An Ultramicroelectrode (UME) is a working electrode used in a three electrode system. The small size of UME give them relatively large diffusion layers and small overall currents. These features allow UME to achieve useful staedy-state conditions and very high scan rates (V/s) with limited distortion. UME where developed independently by Wrightmann in the Fleischmann around 1980. [Bard, A.J.; Faulkner, L.R. Electrochemical Methods: Fundamentals and Applications. New York: John Wiley & Sons, 2nd Edition, 2000.]

Structure

UME are often defined as an electrode which is smaller than the diffusion layer achieved in a readily accessed experiment. A working definition is an electrode that has at least one dimension (the critical dimension) smaller than 25 μm. Platinum UME with a radius of 5 μm are commercially available and electrodes with critical dimension of 0.1 μm have been made. Electrodes with even smaller critical dimension have been reported in the literature but exist mostly as proofs of concept. The most common UME is a disk shaped electrode created by embedding a thin wire in glass, resin, or plastic. The resin is cut and polished to expose a cross section of the wire. Other shapes such as wires and rectangles have also been reported.

Application

Linear region

Every electrode has a range of scan rates called the linear region. The response to a reversible redox couple in the linear region is a "diffusion controlled peak" which can be modeled with the Cottrell equation. The upper limit of the useful linear region is bound by an excess of changing current combined with distortions created from large peak currents and associated resistance. The charging current scales linearly with scan rate while the peak current, which contains the useful information, scales with the square root of scan rate. As scan rates increase the relative peak response diminishes. Some of the charge current can be mitigated with RC compensation and/or mathematically removed after the experiment. However the distortions resulting from increased current and the associated resistance can not be subtracted. These distortions ultimately limit the scan rate for which an electrode is useful. For example, a working electrode with a radius of 1.0 mm is not useful for experiments much greater than 500 mV/s.

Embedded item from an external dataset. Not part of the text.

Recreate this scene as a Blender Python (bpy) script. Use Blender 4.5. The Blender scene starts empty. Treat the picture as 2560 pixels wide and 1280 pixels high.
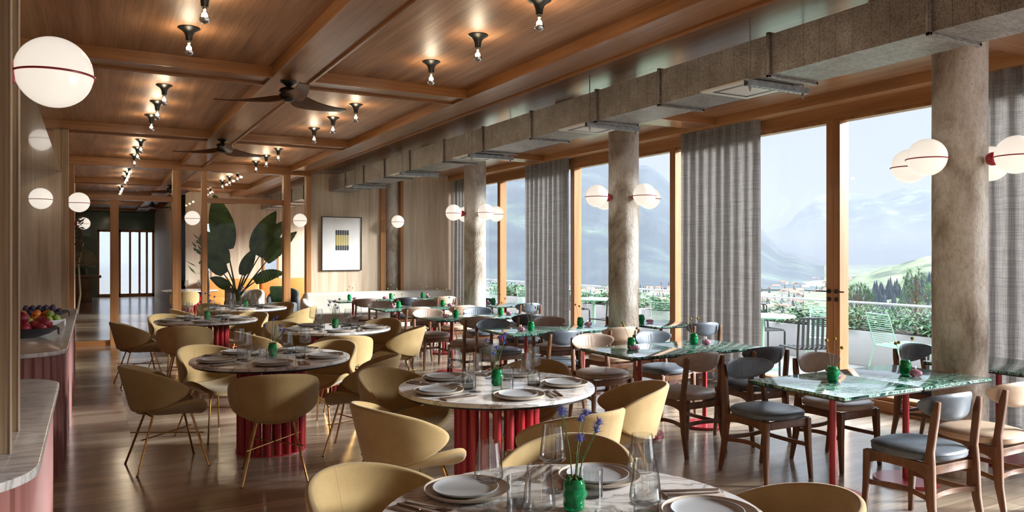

Moving to an UME drops the currents being passed and thus greatly increases useful sweep rate up to 106 V/s. These faster scan rates allow the investigation of electrochemical reaction mechanisms with much higher rates than can be explored with regular working electrodes. By adjusting electrode size of the working electrode an enormous kinetic range can be studies. For UME only the very fast reactions can be studies through peak current since the linear region only exists for UME at very high scan rates.

Steady-state region

At scan rates slower than those of the linear region is a region which is mathematically complex to model and rarely investigated. At even slower scan rates there is the steady-state region. In the steady-state region linear sweeps traces display reversible redox couple as steps rather than peaks. These steps can readily be modeled for meaningful data.

To access the steady-state region the scan rate must be dropped. As scan rates are slowed the relative currents also drop at a given point reducing the reliability of the measurement. The low ratio of diffusion layer volume to electrode surface area means regular stationary electrodes can not be dropped low enough before their current measurements become unreliable. In contrast the ratio of diffusion layer volume to electrode surface area is much higher for UME. When the scan rate of UME is dropped it quickly enters the steady-state regime at useful scan rates. Even though UME supply small total currents their steady-state currents are high relatively compared to regular electrodes.